UK retailers have been squeezed by rapidly growing ultra-low-cost platforms like AliExpress, Shein, Temu, and Amazon Haul, which ship packages directly from factories in China to shoppers' doorsteps, benefiting from the customs waiver on parcels worth less than £135. The scale is staggering: British Retail Consortium chief executive Helen Dickinson has cited government figures showing that 1.6 million parcels are taking advantage of the exemption every day, twice as many as last year, and major British retailers including Next, Sainsbury's, Currys, JD Sports, and Superdry have lobbied the government to close the loophole, arguing it distorts competition and costs the UK industry up to £600 million annually.

The UK is already committed to change, but not fast enough for the retail sector. Following a review, HM Treasury confirmed it will eliminate the de minimis benefit, but not until at least March 2029. That timeline puts Britain conspicuously behind its trading partners. The United States, the biggest market for Shein and Temu, already ended its customs waiver on parcels worth less than $800, scrapping it for imports from China and Hong Kong in May before removing it across the board in August. The early results are hard to ignore: since the de minimis exemption was abolished in the US, the number of parcels worth less than $800 coming in has fallen by 54%.

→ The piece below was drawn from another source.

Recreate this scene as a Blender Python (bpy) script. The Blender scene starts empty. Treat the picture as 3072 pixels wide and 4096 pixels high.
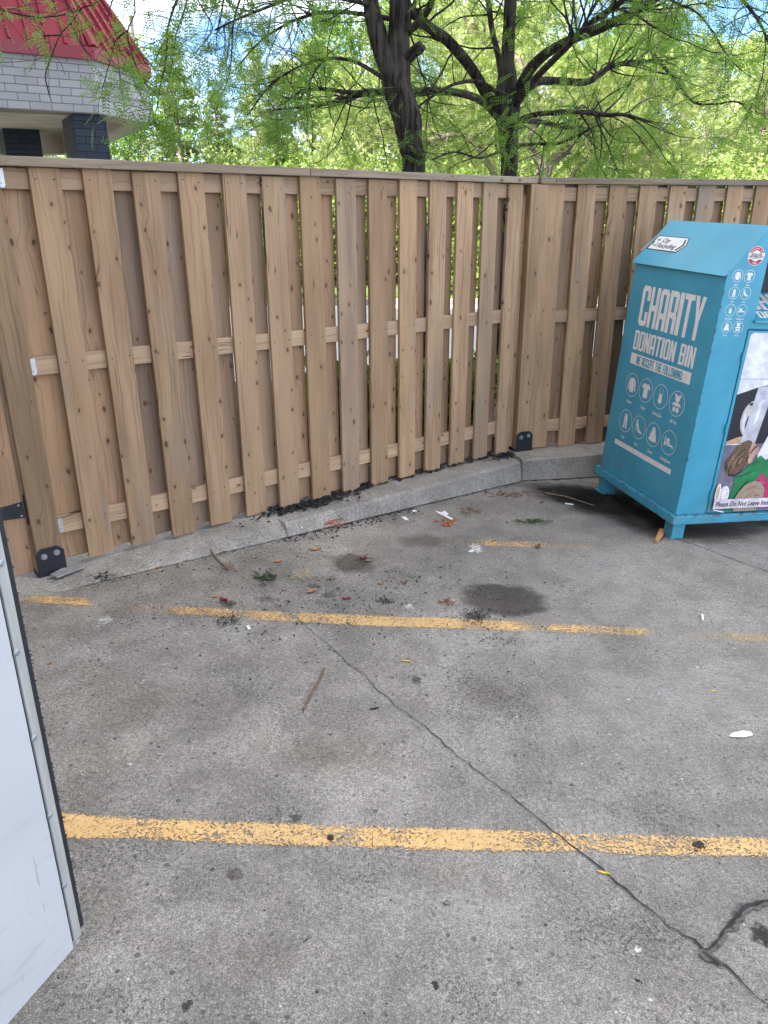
import bpy, math, random
import numpy as np
from mathutils import Vector, Matrix, Quaternion
R_ = math.radians
random.seed(7); rng = np.random.default_rng(11)
scene = bpy.context.scene
COL = scene.collection

# ---------------------------------------------------------------- camera
CAM_H = 1.69
FPX, PITCH, ROLL = 756.855, 0.3671155, -0.0053042
fw = Vector((0, math.cos(PITCH), -math.sin(PITCH)))
_r = Vector((1, 0, 0)); _u = Vector((0, math.sin(PITCH), math.cos(PITCH)))
rt = math.cos(ROLL)*_r + math.sin(ROLL)*_u
up = -math.sin(ROLL)*_r + math.cos(ROLL)*_u
CAM = Vector((0, 0, CAM_H))
cd = bpy.data.cameras.new('camera'); cam = bpy.data.objects.new('camera', cd); COL.objects.link(cam)
cd.sensor_fit = 'VERTICAL'; cd.sensor_height = 24.0; cd.sensor_width = 18.0
cd.lens = 24.0*FPX/1024; cd.clip_start = 0.05; cd.clip_end = 2000
M = Matrix((rt, up, -fw)).transposed().to_4x4(); M.translation = CAM; cam.matrix_world = M
scene.camera = cam

# ---------------------------------------------------------------- sky, sun, exposure
scene.view_settings.view_transform = 'Standard'; scene.view_settings.look = 'None'
scene.view_settings.gamma = 1.0; scene.view_settings.use_curve_mapping = False
scene.view_settings.exposure = 2.5
SUN_AZ = Vector((-0.72, -0.69, 0)).normalized(); SUN_EL = R_(39)
world = bpy.data.worlds.new('World'); scene.world = world; world.use_nodes = True
wn = world.node_tree; wn.nodes.clear()
sky = wn.nodes.new('ShaderNodeTexSky'); sky.sky_type = 'NISHITA'; sky.sun_disc = False
sky.sun_elevation = SUN_EL; sky.sun_rotation = math.atan2(SUN_AZ.x, SUN_AZ.y); sky.air_density = 0.7; sky.dust_density = 0.2; sky.ozone_density = 6; sky.altitude = 2000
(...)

The EU moved with similar urgency. On 11 February 2026, the Council of the European Union gave final legislative approval to new small-parcel customs duty rules, confirming that from 1 July 2026, a flat-rate customs duty of €3 per parcel will apply to low-value consignments entering the EU. The rule change was originally expected in 2028 but was accelerated, with EU Trade Commissioner Maroš Šefčovič stressing that the original 2028 timetable was "incompatible with the urgency of the situation."

AI-generated illustration
AI-generated illustration

That contrast in political will is precisely what British retailers are holding up as evidence. Under current UK rules, parcels worth £135 or less avoid customs duty through a simplified import process, though VAT is usually collected by the overseas retailer at the point of sale; critics argue the exemption has given overseas retailers a pricing advantage and allowed potentially non-compliant products to enter the market. Retailers argue that platforms like Temu and Shein leverage the exemption to ship millions of low-value parcels into the UK each day, often without meeting British environmental, ethical, or consumer safety standards, while UK retailers pay full VAT and import taxes.

Helen Dickinson called the government's review of the loophole "most welcome," emphasising that it could prevent the UK from becoming a dumping ground for substandard goods in the wake of global trade turmoil. Business and Trade Secretary Jonathan Reynolds echoed this position, promising "urgent steps to deliver quicker protections" for domestic firms. Whether those words translate into an accelerated legislative timetable is the question retailers are now forcing into the open. A 2029 end date, in a market where 1.6 million duty-free parcels land every single day, is not a policy position built for the pace of fast fashion.